One other thing you can do is to cover the worm farm with a coarse fabric such as hessian or sack cloth. Keep dampening this throughout the day. and as breezes blow, evaporation will cool the worm farm in the same way that an evaporative cooler cools the air.

Try not to use plastic sheets to cover the farm as the heat and humidity in the worm farm can build up over a day and cause some problems. If you must use plastic, make sure there are some holes in the sheet near the top of the worm farm to allow hot air to escape.

Keep them happy and they will breed well in the warm weather and reward you with a lot of extra love in return.

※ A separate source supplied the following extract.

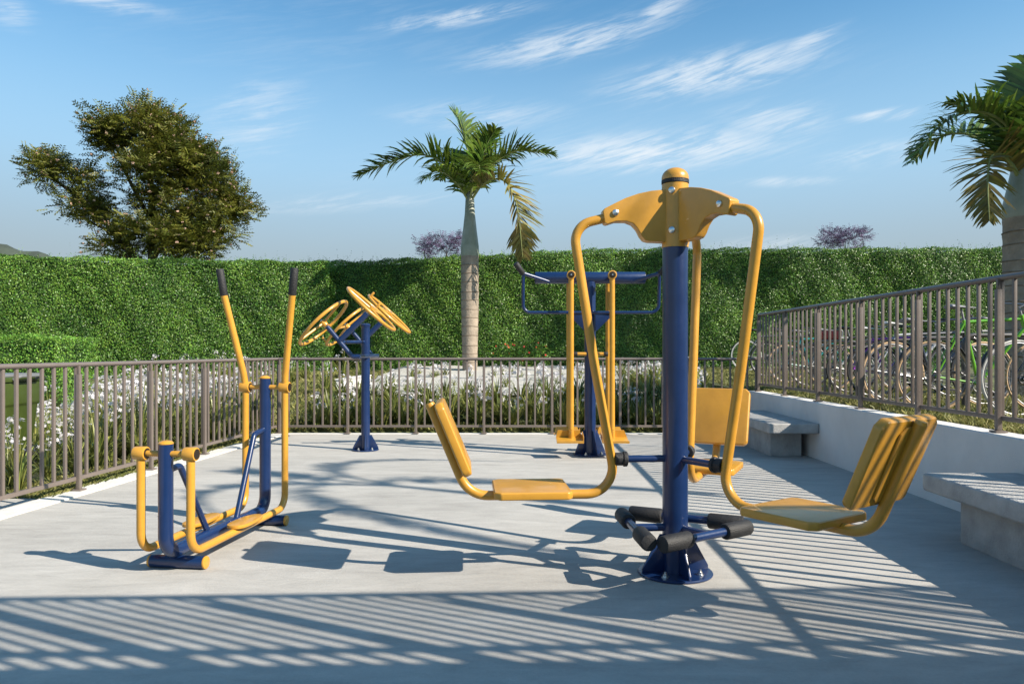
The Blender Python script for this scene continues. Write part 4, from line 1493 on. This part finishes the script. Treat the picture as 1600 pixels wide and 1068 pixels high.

Crack open the lid a little to let hot air out.
Keep the lid open a couple of centimeters

I’ve added a dripper to each worm farm so that they get watered whenever the garden does. A variable dripper is best or use the lowest flow dripper that you have and you can reduce the flow to the perfect rate with an inline tap. The lowest fixed flow I can find is 2 litres per hour which is still too much.

A tap like this allows you to turn the dripper off completely. The idea is not to flood the worm farm but to keep a steady drip of cool moisture.